Years of land seizure in Zimbabwe meant that, by 1982, 42% of the land was owned by 6,000 white commercial farmers. In 1979 the newly-elected Thatcher government negotiated the Lancaster House Agreement, which protected white farm owners for 10 years, allowing land only to be purchased on a ‘willing seller, willing buyer’ basis. By 1990 only 71,000 out of the 162,000 targeted resettlements had taken place; the Lancaster House Agreement was a key factor in this slow process, and has understandably caused serious resentment over the years.

However, the Zimbabwean government is not without blame. By 1992 land was being expropriated and given to cabinet ministers and close allies of the Mugabe government. The farm invasions that were so widely reported in the west were not just targeting white farm owners: the worst affected during these farm invasions were often the black farm workers who lost their jobs and homes. This left Mugabe in a position to claim that Britain only cared about white farm owners and that he was returning the land to those it was stolen from. In reality the land was not given to landless Zimbabweans but to government ministers, war veterans and other Mugabe allies.

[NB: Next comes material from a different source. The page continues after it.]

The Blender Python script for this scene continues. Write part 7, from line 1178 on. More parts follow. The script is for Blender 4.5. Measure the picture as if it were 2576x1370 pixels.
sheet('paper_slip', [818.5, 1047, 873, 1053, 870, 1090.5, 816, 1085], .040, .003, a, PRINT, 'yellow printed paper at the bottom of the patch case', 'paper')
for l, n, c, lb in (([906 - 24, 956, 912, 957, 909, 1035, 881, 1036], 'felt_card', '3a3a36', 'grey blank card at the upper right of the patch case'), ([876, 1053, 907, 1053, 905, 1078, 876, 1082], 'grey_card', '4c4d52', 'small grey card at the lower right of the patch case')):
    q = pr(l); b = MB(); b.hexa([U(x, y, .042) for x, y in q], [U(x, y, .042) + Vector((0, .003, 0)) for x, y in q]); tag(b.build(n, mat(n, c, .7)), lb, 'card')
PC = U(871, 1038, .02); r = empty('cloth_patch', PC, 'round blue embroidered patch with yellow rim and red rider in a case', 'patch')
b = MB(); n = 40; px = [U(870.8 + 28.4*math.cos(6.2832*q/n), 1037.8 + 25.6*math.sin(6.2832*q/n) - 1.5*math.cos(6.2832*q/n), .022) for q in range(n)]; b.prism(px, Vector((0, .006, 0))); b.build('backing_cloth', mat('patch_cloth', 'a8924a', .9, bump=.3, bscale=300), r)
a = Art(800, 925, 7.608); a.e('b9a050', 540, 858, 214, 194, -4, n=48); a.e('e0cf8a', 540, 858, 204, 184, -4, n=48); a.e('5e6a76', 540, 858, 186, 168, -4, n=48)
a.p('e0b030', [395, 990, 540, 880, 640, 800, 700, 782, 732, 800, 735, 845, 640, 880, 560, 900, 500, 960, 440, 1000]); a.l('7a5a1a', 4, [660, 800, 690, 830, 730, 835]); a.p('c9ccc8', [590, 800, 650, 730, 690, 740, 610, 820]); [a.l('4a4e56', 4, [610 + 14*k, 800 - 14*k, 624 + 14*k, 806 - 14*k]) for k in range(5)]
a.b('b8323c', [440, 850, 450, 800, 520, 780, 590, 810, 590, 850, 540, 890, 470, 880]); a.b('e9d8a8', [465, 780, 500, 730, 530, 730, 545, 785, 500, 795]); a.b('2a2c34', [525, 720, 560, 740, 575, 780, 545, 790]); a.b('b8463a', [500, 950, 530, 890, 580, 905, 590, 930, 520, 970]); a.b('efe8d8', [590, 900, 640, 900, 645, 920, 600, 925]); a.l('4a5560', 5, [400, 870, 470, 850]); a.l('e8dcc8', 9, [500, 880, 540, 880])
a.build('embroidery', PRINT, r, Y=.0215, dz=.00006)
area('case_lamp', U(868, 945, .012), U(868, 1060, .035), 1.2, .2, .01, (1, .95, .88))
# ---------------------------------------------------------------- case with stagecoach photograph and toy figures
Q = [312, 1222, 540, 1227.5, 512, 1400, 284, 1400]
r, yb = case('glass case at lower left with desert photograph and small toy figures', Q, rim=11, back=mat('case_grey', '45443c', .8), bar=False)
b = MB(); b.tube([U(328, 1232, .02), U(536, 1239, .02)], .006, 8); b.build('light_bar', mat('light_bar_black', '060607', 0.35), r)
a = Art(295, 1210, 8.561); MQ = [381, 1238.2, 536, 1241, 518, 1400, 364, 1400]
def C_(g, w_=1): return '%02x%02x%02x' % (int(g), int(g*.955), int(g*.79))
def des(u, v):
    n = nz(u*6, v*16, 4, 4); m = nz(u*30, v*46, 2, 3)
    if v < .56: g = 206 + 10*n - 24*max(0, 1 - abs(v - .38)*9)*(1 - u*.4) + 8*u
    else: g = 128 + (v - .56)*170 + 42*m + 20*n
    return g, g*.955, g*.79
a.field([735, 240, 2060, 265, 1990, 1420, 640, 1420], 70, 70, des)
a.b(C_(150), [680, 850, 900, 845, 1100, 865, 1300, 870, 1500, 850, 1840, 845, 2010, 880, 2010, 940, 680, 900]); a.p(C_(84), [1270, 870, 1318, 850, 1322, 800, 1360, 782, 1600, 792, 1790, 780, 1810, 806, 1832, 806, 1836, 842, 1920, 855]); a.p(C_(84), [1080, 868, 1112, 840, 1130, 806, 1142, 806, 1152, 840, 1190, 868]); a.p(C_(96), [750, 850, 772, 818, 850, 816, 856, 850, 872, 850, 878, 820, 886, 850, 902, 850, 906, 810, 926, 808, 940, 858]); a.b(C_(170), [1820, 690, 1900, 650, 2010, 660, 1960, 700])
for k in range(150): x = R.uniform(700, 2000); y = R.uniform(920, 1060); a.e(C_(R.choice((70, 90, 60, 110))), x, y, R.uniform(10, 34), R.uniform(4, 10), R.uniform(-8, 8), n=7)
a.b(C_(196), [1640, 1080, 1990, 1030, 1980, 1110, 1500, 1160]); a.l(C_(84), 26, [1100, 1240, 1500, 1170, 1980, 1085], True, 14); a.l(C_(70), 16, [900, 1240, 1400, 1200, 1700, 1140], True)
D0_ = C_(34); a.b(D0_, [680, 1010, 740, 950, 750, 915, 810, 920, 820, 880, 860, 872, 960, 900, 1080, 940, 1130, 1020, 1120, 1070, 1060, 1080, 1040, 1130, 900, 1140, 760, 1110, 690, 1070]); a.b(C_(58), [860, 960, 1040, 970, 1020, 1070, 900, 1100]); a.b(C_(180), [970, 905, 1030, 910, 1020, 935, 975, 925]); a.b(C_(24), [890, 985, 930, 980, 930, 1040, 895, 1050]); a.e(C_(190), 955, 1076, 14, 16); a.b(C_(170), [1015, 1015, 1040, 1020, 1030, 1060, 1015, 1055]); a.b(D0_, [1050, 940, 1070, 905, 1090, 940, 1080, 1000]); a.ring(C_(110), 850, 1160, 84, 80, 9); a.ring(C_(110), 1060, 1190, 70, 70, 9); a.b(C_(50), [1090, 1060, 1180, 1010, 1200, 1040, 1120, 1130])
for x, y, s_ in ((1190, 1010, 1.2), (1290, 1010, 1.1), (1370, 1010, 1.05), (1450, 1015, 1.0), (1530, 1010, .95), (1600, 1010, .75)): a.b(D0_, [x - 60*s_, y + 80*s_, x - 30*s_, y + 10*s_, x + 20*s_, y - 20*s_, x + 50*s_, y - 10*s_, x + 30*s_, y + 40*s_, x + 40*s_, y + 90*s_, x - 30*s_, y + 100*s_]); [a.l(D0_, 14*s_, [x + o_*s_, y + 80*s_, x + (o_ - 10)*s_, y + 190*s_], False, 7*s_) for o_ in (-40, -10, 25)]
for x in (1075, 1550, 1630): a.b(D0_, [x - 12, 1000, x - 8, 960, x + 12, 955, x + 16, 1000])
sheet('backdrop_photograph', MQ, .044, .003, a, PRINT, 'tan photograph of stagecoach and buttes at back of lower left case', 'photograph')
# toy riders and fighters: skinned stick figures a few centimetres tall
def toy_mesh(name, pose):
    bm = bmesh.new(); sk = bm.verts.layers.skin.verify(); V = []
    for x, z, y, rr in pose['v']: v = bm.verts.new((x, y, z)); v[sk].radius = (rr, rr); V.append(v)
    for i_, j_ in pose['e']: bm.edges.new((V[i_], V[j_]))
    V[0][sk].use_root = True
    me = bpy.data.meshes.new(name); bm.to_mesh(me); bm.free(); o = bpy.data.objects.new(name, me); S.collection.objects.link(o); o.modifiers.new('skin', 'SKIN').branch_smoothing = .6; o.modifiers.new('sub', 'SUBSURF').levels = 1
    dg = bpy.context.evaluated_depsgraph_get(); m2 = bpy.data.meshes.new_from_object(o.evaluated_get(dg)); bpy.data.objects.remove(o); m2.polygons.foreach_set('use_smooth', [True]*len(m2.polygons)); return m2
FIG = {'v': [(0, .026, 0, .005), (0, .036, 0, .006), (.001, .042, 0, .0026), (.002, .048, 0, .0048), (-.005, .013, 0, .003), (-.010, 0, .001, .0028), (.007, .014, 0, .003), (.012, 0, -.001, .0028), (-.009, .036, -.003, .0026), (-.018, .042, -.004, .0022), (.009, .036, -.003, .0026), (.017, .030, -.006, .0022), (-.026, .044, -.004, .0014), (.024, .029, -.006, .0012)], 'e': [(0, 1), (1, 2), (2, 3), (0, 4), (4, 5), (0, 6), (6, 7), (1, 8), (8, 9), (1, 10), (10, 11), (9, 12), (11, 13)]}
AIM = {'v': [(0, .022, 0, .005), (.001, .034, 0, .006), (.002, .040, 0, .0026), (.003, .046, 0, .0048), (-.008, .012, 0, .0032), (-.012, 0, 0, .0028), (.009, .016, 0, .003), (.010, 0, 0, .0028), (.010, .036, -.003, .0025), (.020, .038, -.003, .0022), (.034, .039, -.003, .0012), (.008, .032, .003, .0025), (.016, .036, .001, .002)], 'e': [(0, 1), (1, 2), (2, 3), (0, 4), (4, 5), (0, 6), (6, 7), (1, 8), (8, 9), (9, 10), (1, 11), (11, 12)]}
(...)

The fact that the UK, and the west as a whole, have a responsibility towards Zimbabwe should not be ignored. Land issues, structural adjustment programmes and other forms of interference over the years have contributed to the current situation in Zimbabwe. But that does not detract from the fact that it is the Mugabe government that is conducting atrocities against Zimbabweans. It has overseen the collapse of the economy and created an environment where women can only expect to live to 34 and where HIV/AIDS claims over 3,000 lives a week. The constitution has been amended to prevent free and fair elections, communications are now legally monitored, the media is seriously oppressed and people are beaten and tortured for participating in peaceful protests.

In response to the crisis, there are a number of things that progressives can do. First, pressure must be put on the international media to keep Zimbabwe on the news agenda. Second, organisations, such as trade unions, that are trying to build up civil society in Zimbabwe must be supported in solidarity. Third, we must agitate to ensure EU travel bans are maintained on Mugabe and top ZANU-PF officials and that Mugabe is not invited to the African Union-EU summit in Lisbon this December.

The case must also be made to persuade the British government to allocate significant funding for a major land reform programme, once democracy is restored to Zimbabwe. This would result in the large scale transfer of productive land with adequate infrastructure to small scale black farmers.

We can not stand by and be silent while the people of Zimbabwe suffer. The left is constantly being called on for support and solidarity and the silence speaks volumes. Wherever human rights abuses are taking place, we have a duty to speak out.